Responsabilité sociale des plateformes de mise en relation : menace sur la charte ?

Un changement du projet de loi peut aussi intervenir ce mardi sur l’article 20. Cet article offre la possibilité aux plateformes, qui mettent en relation des chauffeurs ou des coursiers avec des clients, d’établir une charte qui approfondit leur responsabilité sociale. L’idée de ces chartes – facultatives – serait de fixer un certain nombre d’engagements, de droits et obligations entre la plateforme et les travailleurs indépendants, comme les modalités de fixation des prix, ou encore des mesures pour prévenir les risques au travail.
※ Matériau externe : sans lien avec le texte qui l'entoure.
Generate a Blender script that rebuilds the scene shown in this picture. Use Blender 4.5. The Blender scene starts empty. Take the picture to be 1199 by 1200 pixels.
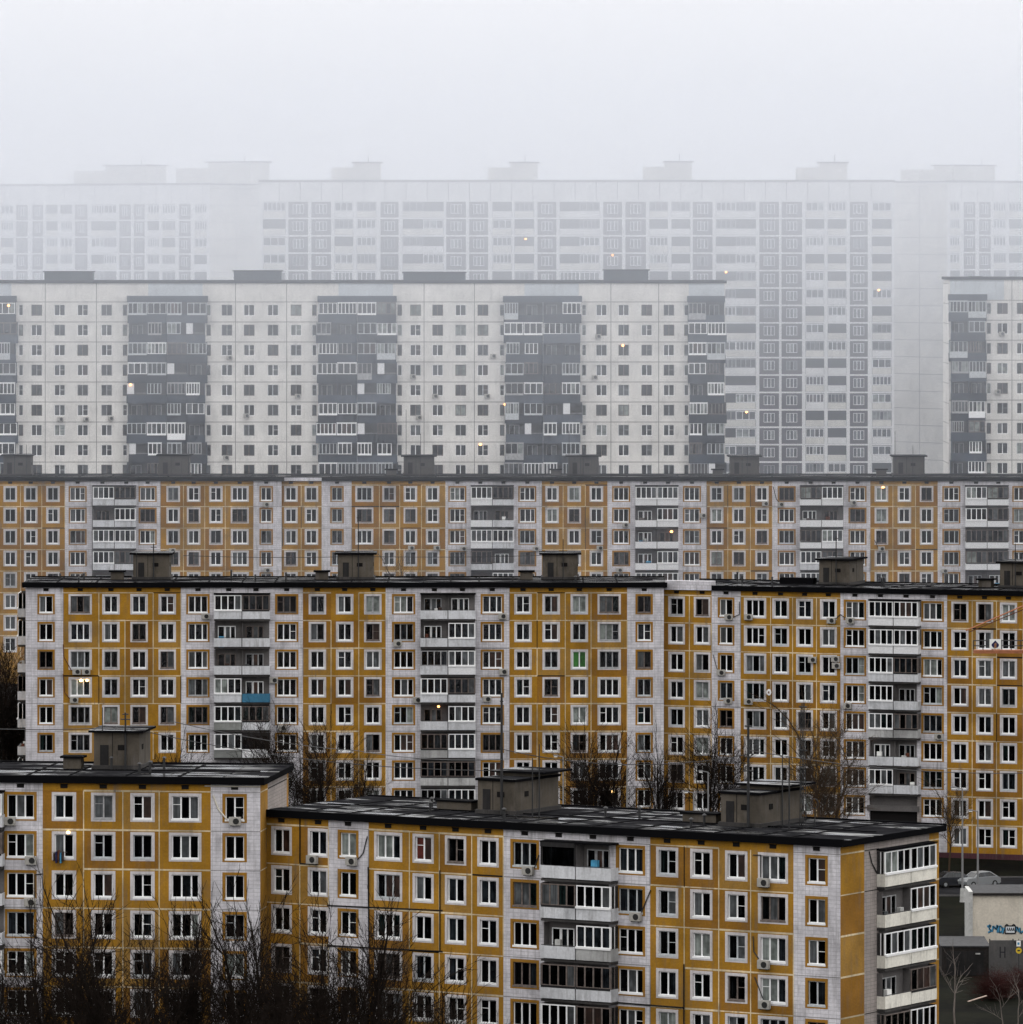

L’article prévoit en outre la participation de ces plateformes à la formation de ces travailleurs.

Trois amendements réclament la suppression de l’article. L’un, porté par 18 sénateurs LR, dont Bruno Retailleau, estime qu’il n’est pas « opportun de légiférer sur un dispositif facultatif ». Les deux autres amendements de suppression, défendus par les socialistes et les communistes dénoncent la philosophie de l’article, qui aboutirait selon eux, à un « dévoiement du Code du travail ». Les deux groupes rappellent surtout la jurisprudence récente. L’an dernier, la Cour de cassation ou des tribunaux de prud’hommes ont reconnu un lien de subordination de certains coursiers à vélo, obligeant les plateformes à requalifier ces travailleurs indépendants en salariés.

Opposée à ces amendements au début du mois de mars, en amont de l’examen en séance, la commission de l’Aménagement du territoire s’est finalement rangée à l’argumentaire des amendements de suppression. L'article est perçu comme instable juridiquement. Autrement dit, l’article 20 pourrait sauter au Sénat.

L’introduction d’une responsabilité sociale pour ces plateformes était contenue à l'origine dans le projet de loi « pour la liberté de choisir son avenir professionnel » (article 66). L’article avait été censuré par le Conseil constitutionnel, en septembre 2018, au motif qu’il s’agissait d’un cavalier législatif, une disposition sans rapport avec l’objet du texte.

Cette semaine, les sénateurs examineront également diverses dispositions en soutien aux mobilités partagées (covoiture, autopartage) et au développement des mobilités vertes.